- **Data segment**:
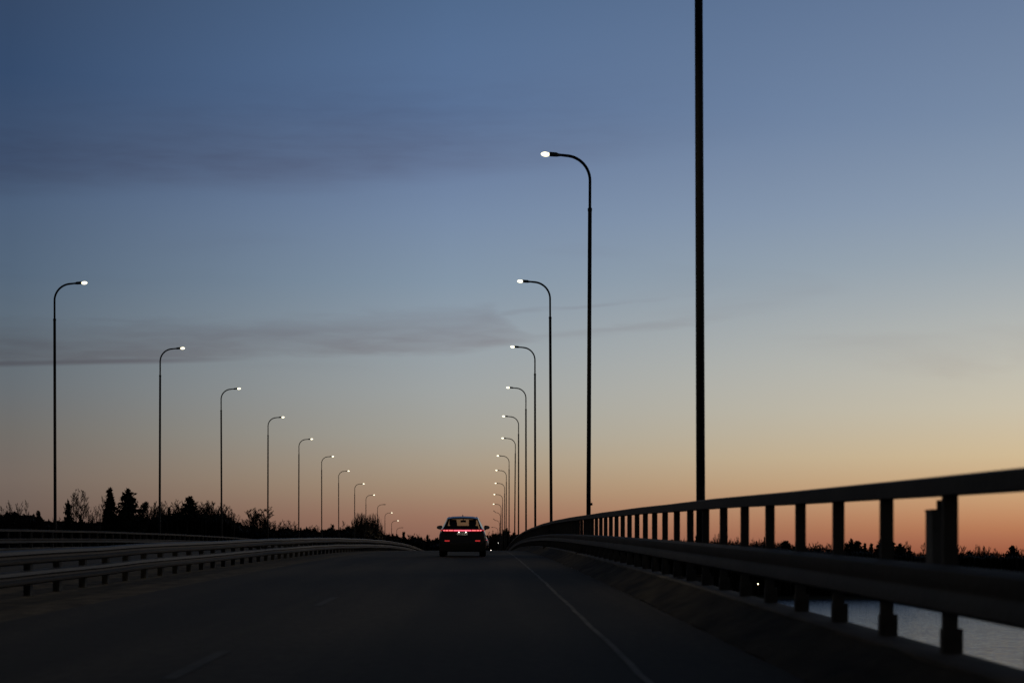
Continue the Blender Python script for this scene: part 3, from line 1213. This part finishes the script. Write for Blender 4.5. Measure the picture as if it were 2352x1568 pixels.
def tree(kind, x, ytop, hw, k, label, group=None, base=None, dk=.0):
    vs = variants(kind)
    i = cnt.get(kind, 0)
    cnt[kind] = i + 1
    tm, cm = vs[i % len(vs)]
    k = k + dk
    if kind in ('bare', 'round', 'birch') and k < 13:
        ytop, hw = ytop - 4, hw * 1.18
    X, Y, Z = pt(x, ytop, k)
    g = ground_z(X, Y) - .25 if base is None else base
    H = max(2.0, Z - g)
    far_ = (1.75 if kind in ('spruce', 'broad', 'column', 'pine') else 1.3) if k > 16 else 1.0
    W = far_ * hw * k / F * {'spruce': 1.4, 'broad': 1.6, 'column': 1.15, 'bare': 1.1, 'thin': 1.15}.get(kind, 1.0)
    t = thing(NAME[kind], label, CAT.get(kind, 'tree'), (X, Y, g), group)
    t.rotation_euler = (0, 0, trn.uniform(0, 6.28))
    t.scale = (W, W, H)
    put('trunk', tm, t)
    put('crown', cm, t)
    return t


GL = 'trees on the near bank beyond the far parapet'
T = tree
# left bank, k about 10.5 (x, top y, half width in px)
for x, yt, hw, lb in ((4, 1160, 10, 'wispy bare tree at the very left edge of the bank'),
                      (22, 1146, 9, 'leftmost thin-topped bare tree of the three spiky ones'),
                      (41, 1150, 10, 'middle thin-topped bare tree of the three spiky ones'),
                      (60, 1146, 8, 'rightmost thin-topped bare tree of the three spiky ones')):
    T('thin', x, yt, hw, 10.6, lb, GL)
T('bush', 25, 1175, 24, 10.3, 'broad dark bush under the spiky bare trees at the left edge', GL)
T('bush', 56, 1182, 20, 10.4, 'dark bush between the spiky bare trees and the round-topped pine', GL)
T('pine', 89, 1168, 12, 10.2, 'short round-topped pine left of the leftmost lamp post', GL)
T('bush', 92, 1184, 18, 10.2, 'dark bush at the foot of the short round-topped pine', GL)
T('column', 157, 1148, 12, 10.4, 'blunt columnar conifer right of the leftmost lamp post', GL)
T('birch', 166, 1125, 13, 10.8, 'slender bare birch leaning over the blunt columnar conifer', GL)
T('birch', 190, 1124, 17, 10.8, 'tall bare birch with open crown left of the pointed spruce', GL)
T('thin', 201, 1157, 9, 10.7, 'small bare tree under the tall open birch', GL)
T('pine', 186, 1180, 11, 10.3, 'low dark pine under the tall open birch', GL)
T('bush', 212, 1183, 9, 10.3, 'small dark bush between the tall birch and pointed spruce', GL)
T('thin', 220, 1156, 8, 10.7, 'thin bare tree just left of the pointed spruce', GL)
T('thin', 236, 1137, 9, 10.7, 'taller thin bare tree touching the left side of the pointed spruce', GL)
T('spruce', 253, 1120, 26, 10.4, 'tall pointed spruce, the highest tree on the bank', GL)
T('broad', 294, 1124, 24, 10.4, 'broad dense conifer right of the pointed spruce', GL)
T('pine', 330, 1147, 19, 10.5, 'pine with open lower branches right of the broad dense conifer', GL)
T('round', 357, 1153, 17, 11.2, 'bare round-crowned tree left of the second lamp post from the left', GL)
T('bare', 377, 1153, 14, 11.2, 'bare tree right behind the second lamp post from the left', GL)
T('spruce', 388, 1164, 13, 11, 'small dark spruce right of the second lamp post from the left', GL)
T('column', 399, 1168, 5, 11, 'very narrow dark conifer beside the small dark spruce', GL)
T('bare', 408, 1148, 17, 11.6, 'pale bare tree left of the blunt-topped conifer', GL)
T('bare', 421, 1154, 14, 11.5, 'bare tree touching the left side of the blunt-topped conifer', GL)
T('broad', 437, 1140, 22, 11, 'blunt-topped dark conifer between the second and third lamp posts', GL)
T('round', 464, 1150, 17, 11.6, 'bare round tree right of the blunt-topped conifer', GL)
T('bare', 482, 1153, 16, 11.6, 'dense bare tree left of the third lamp post from the left', GL)
T('round', 499, 1157, 16, 11.6, 'dense bare tree just before the third lamp post from the left', GL)
T('bare', 517, 1160, 13, 11.6, 'bare tree crossing the third lamp post from the left', GL)
T('thin', 529, 1170, 11, 11.7, 'thin bare tree by the utility pole', GL)
T('thin', 546, 1177, 8, 11.8, 'small bare tree right of the utility pole', GL)
T('bush', 470, 1183, 26, 11, 'dark bush below the dense bare trees', GL)
for n_, (x_, y_, h_) in enumerate(((400, 1158, 13), (446, 1156, 13), (474, 1160, 13), (491, 1161, 13), (508, 1164, 13), (345, 1165, 11), (367, 1164, 11), (131, 1189, 9), (207, 1178, 8), (243, 1165, 9), (613, 1197, 9), (636, 1201, 9), (583, 1190, 9))):
    T('round' if n_ % 2 else 'bare', x_, y_, h_, 12.0 if x_ < 560 else 12.3, ['bare tree behind the very narrow dark conifer', 'bare round tree half behind the blunt-topped conifer', 'bare tree in the dense clump, second from its left',
      'bare round tree in the middle of the dense clump', 'bare tree low in the dense clump by the third lamp post', 'low bare tree behind the open pine', 'small bare tree just left of the second lamp post',
      'tiny bare tree right beside the leftmost lamp post', 'small bare tree between the tall birch and the thin bare trees', 'bare tree against the left foot of the pointed spruce', 'small round bare tree just right of the fourth lamp post',
      'low bare tree in the gap right of the lone round tree', 'small bare tree tucked under the lone round tree'][n_], GL)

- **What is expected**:
Copy the listing word for word, excluding its pictures.

- **Correct answer**:
Continue the Blender Python script for this scene: part 3, from line 1213. This part finishes the script. Write for Blender 4.5. Measure the picture as if it were 2352x1568 pixels.
def tree(kind, x, ytop, hw, k, label, group=None, base=None, dk=.0):
    vs = variants(kind)
    i = cnt.get(kind, 0)
    cnt[kind] = i + 1
    tm, cm = vs[i % len(vs)]
    k = k + dk
    if kind in ('bare', 'round', 'birch') and k < 13:
        ytop, hw = ytop - 4, hw * 1.18
    X, Y, Z = pt(x, ytop, k)
    g = ground_z(X, Y) - .25 if base is None else base
    H = max(2.0, Z - g)
    far_ = (1.75 if kind in ('spruce', 'broad', 'column', 'pine') else 1.3) if k > 16 else 1.0
    W = far_ * hw * k / F * {'spruce': 1.4, 'broad': 1.6, 'column': 1.15, 'bare': 1.1, 'thin': 1.15}.get(kind, 1.0)
    t = thing(NAME[kind], label, CAT.get(kind, 'tree'), (X, Y, g), group)
    t.rotation_euler = (0, 0, trn.uniform(0, 6.28))
    t.scale = (W, W, H)
    put('trunk', tm, t)
    put('crown', cm, t)
    return t


GL = 'trees on the near bank beyond the far parapet'
T = tree
# left bank, k about 10.5 (x, top y, half width in px)
for x, yt, hw, lb in ((4, 1160, 10, 'wispy bare tree at the very left edge of the bank'),
                      (22, 1146, 9, 'leftmost thin-topped bare tree of the three spiky ones'),
                      (41, 1150, 10, 'middle thin-topped bare tree of the three spiky ones'),
                      (60, 1146, 8, 'rightmost thin-topped bare tree of the three spiky ones')):
    T('thin', x, yt, hw, 10.6, lb, GL)
T('bush', 25, 1175, 24, 10.3, 'broad dark bush under the spiky bare trees at the left edge', GL)
T('bush', 56, 1182, 20, 10.4, 'dark bush between the spiky bare trees and the round-topped pine', GL)
T('pine', 89, 1168, 12, 10.2, 'short round-topped pine left of the leftmost lamp post', GL)
T('bush', 92, 1184, 18, 10.2, 'dark bush at the foot of the short round-topped pine', GL)
T('column', 157, 1148, 12, 10.4, 'blunt columnar conifer right of the leftmost lamp post', GL)
T('birch', 166, 1125, 13, 10.8, 'slender bare birch leaning over the blunt columnar conifer', GL)
T('birch', 190, 1124, 17, 10.8, 'tall bare birch with open crown left of the pointed spruce', GL)
T('thin', 201, 1157, 9, 10.7, 'small bare tree under the tall open birch', GL)
T('pine', 186, 1180, 11, 10.3, 'low dark pine under the tall open birch', GL)
T('bush', 212, 1183, 9, 10.3, 'small dark bush between the tall birch and pointed spruce', GL)
T('thin', 220, 1156, 8, 10.7, 'thin bare tree just left of the pointed spruce', GL)
T('thin', 236, 1137, 9, 10.7, 'taller thin bare tree touching the left side of the pointed spruce', GL)
T('spruce', 253, 1120, 26, 10.4, 'tall pointed spruce, the highest tree on the bank', GL)
T('broad', 294, 1124, 24, 10.4, 'broad dense conifer right of the pointed spruce', GL)
T('pine', 330, 1147, 19, 10.5, 'pine with open lower branches right of the broad dense conifer', GL)
T('round', 357, 1153, 17, 11.2, 'bare round-crowned tree left of the second lamp post from the left', GL)
T('bare', 377, 1153, 14, 11.2, 'bare tree right behind the second lamp post from the left', GL)
T('spruce', 388, 1164, 13, 11, 'small dark spruce right of the second lamp post from the left', GL)
T('column', 399, 1168, 5, 11, 'very narrow dark conifer beside the small dark spruce', GL)
T('bare', 408, 1148, 17, 11.6, 'pale bare tree left of the blunt-topped conifer', GL)
T('bare', 421, 1154, 14, 11.5, 'bare tree touching the left side of the blunt-topped conifer', GL)
T('broad', 437, 1140, 22, 11, 'blunt-topped dark conifer between the second and third lamp posts', GL)
T('round', 464, 1150, 17, 11.6, 'bare round tree right of the blunt-topped conifer', GL)
T('bare', 482, 1153, 16, 11.6, 'dense bare tree left of the third lamp post from the left', GL)
T('round', 499, 1157, 16, 11.6, 'dense bare tree just before the third lamp post from the left', GL)
T('bare', 517, 1160, 13, 11.6, 'bare tree crossing the third lamp post from the left', GL)
T('thin', 529, 1170, 11, 11.7, 'thin bare tree by the utility pole', GL)
T('thin', 546, 1177, 8, 11.8, 'small bare tree right of the utility pole', GL)
T('bush', 470, 1183, 26, 11, 'dark bush below the dense bare trees', GL)
for n_, (x_, y_, h_) in enumerate(((400, 1158, 13), (446, 1156, 13), (474, 1160, 13), (491, 1161, 13), (508, 1164, 13), (345, 1165, 11), (367, 1164, 11), (131, 1189, 9), (207, 1178, 8), (243, 1165, 9), (613, 1197, 9), (636, 1201, 9), (583, 1190, 9))):
    T('round' if n_ % 2 else 'bare', x_, y_, h_, 12.0 if x_ < 560 else 12.3, ['bare tree behind the very narrow dark conifer', 'bare round tree half behind the blunt-topped conifer', 'bare tree in the dense clump, second from its left',
      'bare round tree in the middle of the dense clump', 'bare tree low in the dense clump by the third lamp post', 'low bare tree behind the open pine', 'small bare tree just left of the second lamp post',
      'tiny bare tree right beside the leftmost lamp post', 'small bare tree between the tall birch and the thin bare trees', 'bare tree against the left foot of the pointed spruce', 'small round bare tree just right of the fourth lamp post',
      'low bare tree in the gap right of the lone round tree', 'small bare tree tucked under the lone round tree'][n_], GL)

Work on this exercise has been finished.